The existing evaluation of the European Semester by the Commission (to be approved by the Council) focus primarily on budget consolidation. The “country specific recommendations” should give guidance for countries to comply with all strategy lines, including the EU 2020 goals.

In its evaluations, the Commission does neither mention lacking investment of member countries to foster employment, insufficient education expenditures, nor the increasing distance to poverty or climate goals.

While it is unrealistic for the Council to change the existing recommendations, it should first of all emphasise the employment/innovation/poverty reduction goals from the Europe 2020 strategy, and secondly stress the need for focusing and frontloading EU funds.

Remember that the “convergence and competitiveness contracts” (where countries get extra money for reforms) had been proposed last year and are shelved since then.

Now each country which presents within a month a proposal for a “competitiveness and convergence contract” which supports the EU-2020 goals and becomes effective as early as in the second half of 2013 should get a reform programme funded.

Proposals could be sketched in a short version before the summer recess and fine-tuned in September.

No indicators are provided for the summit showing that funds for regions with high unemployment have increased. Project bonds are mentioned in the summit document, namely nine project bonds for six countries. The majority goes to high income countries (Germany, Britain, Belgium) and to motorways and gas storage facilities (low labour intensive projects).

The European Investment Bank got extra money of €60 billion over the period 2013-15, but spending planned for 2013 to 2015 lie below the actual lending in 2009 and 2010 (which were the high, while decreasing in 2012 and 2013).

Admittedly, youth unemployment has got some priority, regional programmes and social funds are much better focused today on employment and training issues.

However, the actual use of the funds in the 12 months since the launching of the new policy is not documented; Nor what funds will be spent in the second half of 2013.

This difference between budget cuts being closely and quantitatively monitored and the soft monitoring of proactive goals has to be changed. No big multinational enterprise could exist not knowing its investment expenditures along different strategy lines in the current year.

The summit should encourage countries to submit proposals. Available and underutilised funds should be clearly named, since most regional actors start from the presumption that there is no money for new investment and for reforms needing upfront finance.

The summit should set measurable goals for the second half of 2013 concerning investment into employment and growth.

Financing new investment and even current activities is expensive in Southern Europe. Possibilities for self-financing via profits decreases, firms depend on bank loans in the South. The banking sector itself is restructuring and tries to bolster up own assets by increasing spreads and interest rates up to 10%.

There are proposals in the summit documents regarding cheaper SME finance. Member countries may need a slightly different solution for the problem, depending on its banking system and quasi-governmental institutions available.

Prior to the summer recess, each country should decide which strategy to use against the credit crunch for SMEs out of the choices presented. Again targets should be set concerning the desired and feasible level of loan rates and the amount of expected credit growth.

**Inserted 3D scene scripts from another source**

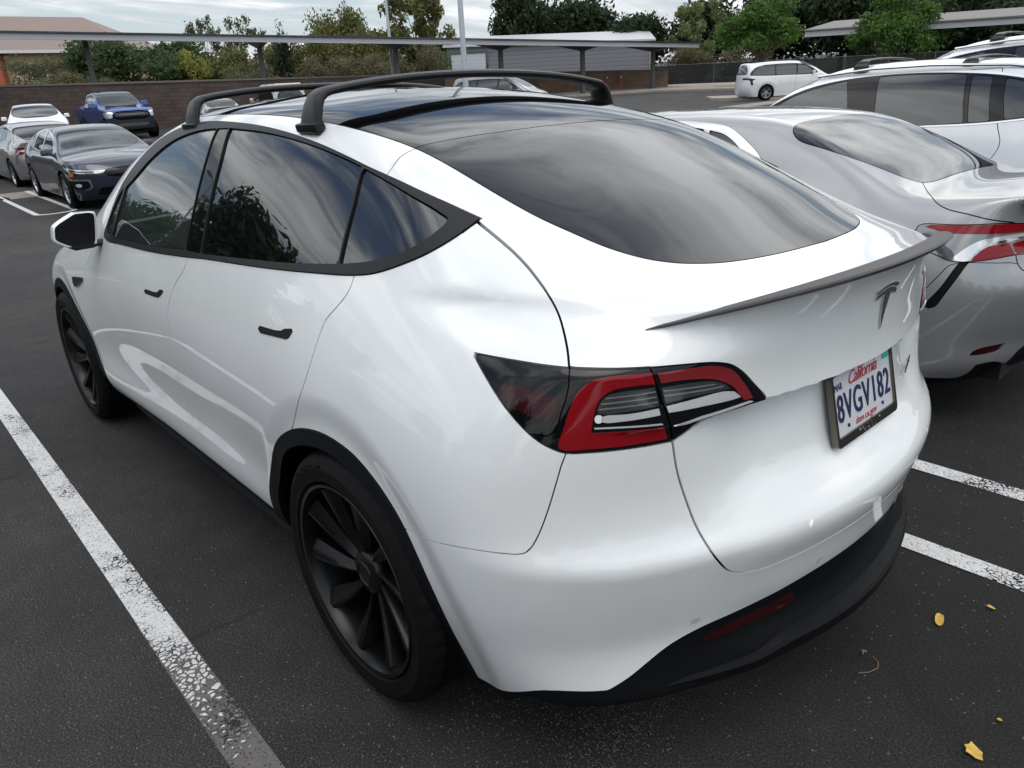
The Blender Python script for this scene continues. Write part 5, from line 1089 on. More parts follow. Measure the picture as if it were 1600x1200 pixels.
# ---------------------------------------------------------------- walls, building, house
def brick_mat(name,c1,c2,mortar,sc,w=.5,h=.25):
    m=mat(name,c1,.9); n,l,b=nodes(m); t=n.new('ShaderNodeTexCoord'); br=n.new('ShaderNodeTexBrick'); br.inputs['Scale'].default_value=sc; br.inputs['Brick Width'].default_value=w; br.inputs['Row Height'].default_value=h; br.inputs['Mortar Size'].default_value=.012
    br.inputs['Color1'].default_value=(*c1,1); br.inputs['Color2'].default_value=(*c2,1); br.inputs['Mortar'].default_value=(*mortar,1); br.inputs['Bias'].default_value=0
    l.new(t.outputs['UV'],br.inputs['Vector']); c=mixc(m,1.0,br.outputs['Color'],ramp(m,noise(m,.8,6),[(.3,(.7,.7,.7)),(.7,(1.15,1.12,1.1))]),'MULTIPLY'); l.new(c,b.inputs['Base Color']); bump(m,br.outputs['Fac'],-.3,.01); return m
M_BLOCK=brick_mat('dark_split_block',(.115,.085,.072),(.075,.057,.050),(.05,.042,.038),1.0,.42,.20); M_CAP=mat('wall_cap',(.16,.145,.13),.8)
M_BRICK=brick_mat('tan_brick',(.34,.225,.165),(.25,.165,.125),(.22,.18,.15),1.0,.45,.13)
def uv_wall(name,pts,th,mats,cap=.10,parent=None):
    """standing wall along (x,y,ztop) points, real thickness, brick rows run level"""
    V=[];F=[];U=[];L=0; fm=[]
    me=D.meshes.new(name); bm=bmesh.new(); uvl=bm.loops.layers.uv.new('UVMap')
    for i,(a,b) in enumerate(zip(pts[:-1],pts[1:])):
        ax_,bx_=Vector(a[:2]),Vector(b[:2]); d=(bx_-ax_); ln=d.length; d.normalize(); nn=Vector((-d.y,d.x))*th
        z0a=float(gz(*a[:2]))-.3; z0b=float(gz(*b[:2]))-.3
        def quad(p,mi=0):
            vs=[bm.verts.new(q[:3]) for q in p]; f=bm.faces.new(vs); f.material_index=mi
            for lp,q in zip(f.loops,p): lp[uvl].uv=(q[3],q[2])
        A0=(*ax_,z0a,L);B0=(*bx_,z0b,L+ln);A1=(*ax_,a[2],L);B1=(*bx_,b[2],L+ln); C=lambda q:(q[0]+nn.x,q[1]+nn.y,q[2],q[3])
        quad([A0,B0,B1,A1]); quad([C(B0),C(A0),C(A1),C(B1)]); quad([A1,B1,C(B1),C(A1)]); quad([A0,A1,C(A1),C(A0)]); quad([B0,C(B0),C(B1),B1]); L+=ln
    bm.to_mesh(me); bm.free(); me.materials.append(mats[0]); o=link(name,me,parent)
    q=MB()
    for a,b in zip(pts[:-1],pts[1:]):
        ax_,bx_=Vector(a[:2]),Vector(b[:2]); d=(bx_-ax_).normalized(); nn=Vector((-d.y,d.x)); e=[]
        for p,zz_ in ((ax_-d*.02,a[2]),(bx_+d*.02,b[2])):
            for s,h in ((-.05,.003),(th+.05,.003),(th+.05,cap),(-.05,cap)): r=p+nn*s; e.append((r.x,r.y,zz_+h))
        q.add(e,[(0,1,2,3),(7,6,5,4),(0,4,5,1),(1,5,6,2),(2,6,7,3),(3,7,4,0)])
    q.build('coping',mats[1],o,smooth=False); return o
w=uv_wall('block_wall',[(70,38,5.0),(46.55,-4.0,3.60),(42.84,-12.83,3.50),(41.23,-25.32,3.52),(41.5,-31.2,3.57)],.25,(M_BLOCK,M_CAP)); tag(w,'long dark brown block wall behind the blue pickup','wall')
w=uv_wall('brick_wall',[(41.5,-31.25,3.57),(42.06,-44.15,3.62),(36.91,-50.05,3.38),(41.5,-54.2,3.38)],.3,(M_BRICK,M_CAP),.06); tag(w,'low tan brick wall in front of the grey metal building','wall')
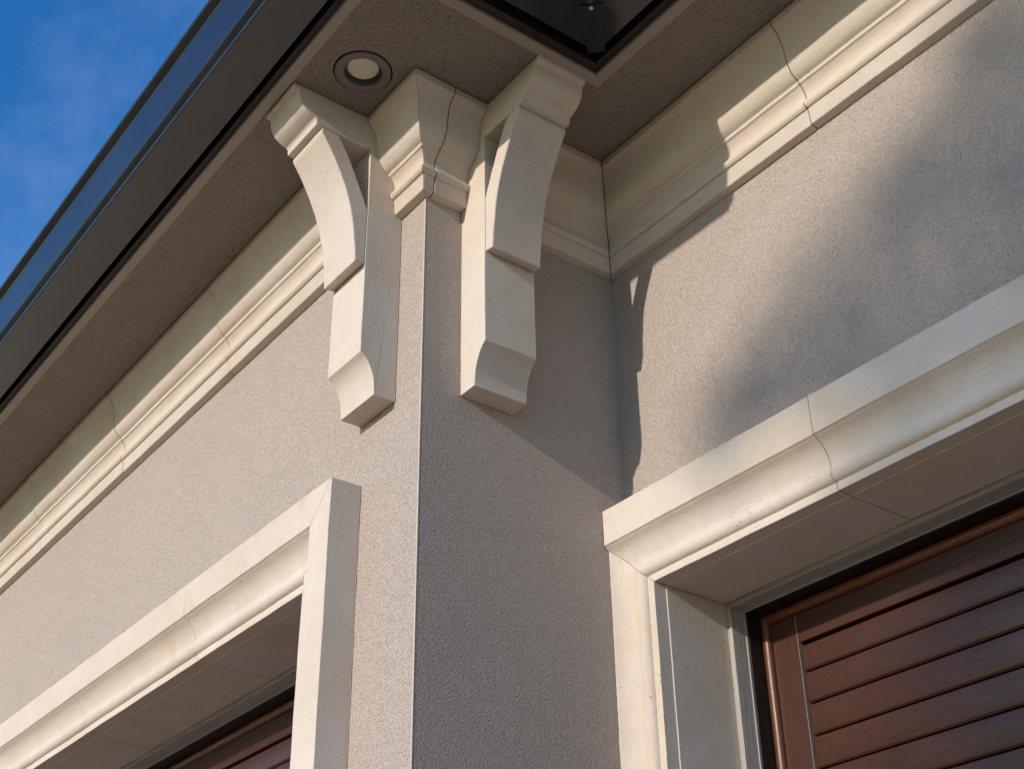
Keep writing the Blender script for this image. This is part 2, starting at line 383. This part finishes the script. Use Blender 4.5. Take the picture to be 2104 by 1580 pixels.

The summit documents announce an “initial exchange of views on industrial competitiveness and policy”. Some member countries want to revert backwards the direction of industrial and energy policy: Commission documents on “new” industrial policy out of 2010 and 2012 focus on innovation and puts "sustainability at the centre stage".

Long-term energy policies call for the decarbonisation of the European economy by doubling energy efficiency and increasing the use of alternative energies. These prudent policies should be reverted in favour of the old strategy where cheap energy and labour are central elements of competitiveness.

The Council should emphasise that the best way to achieve competitiveness is innovation, education and excellence in energy efficiency. The European carbon trading system should be restored, the lower efficiency of innovation systems and universities in Europe relative to the US should be tackled, and Europe should lead in energy efficiency and alternative energies.

Fossil energy subsidies – which are currently larger than those for alternative energies – should be made transparent and reduced. Europe has in contrast to the US no trade deficit, and should stay on the “high road” towards competitiveness, competing by quality and innovation being able to pay high wages and a decent social and ecological system.

In short, Europe should promote the “high road to competitiveness” and refrain from the enticement of a low-road, low-wage path."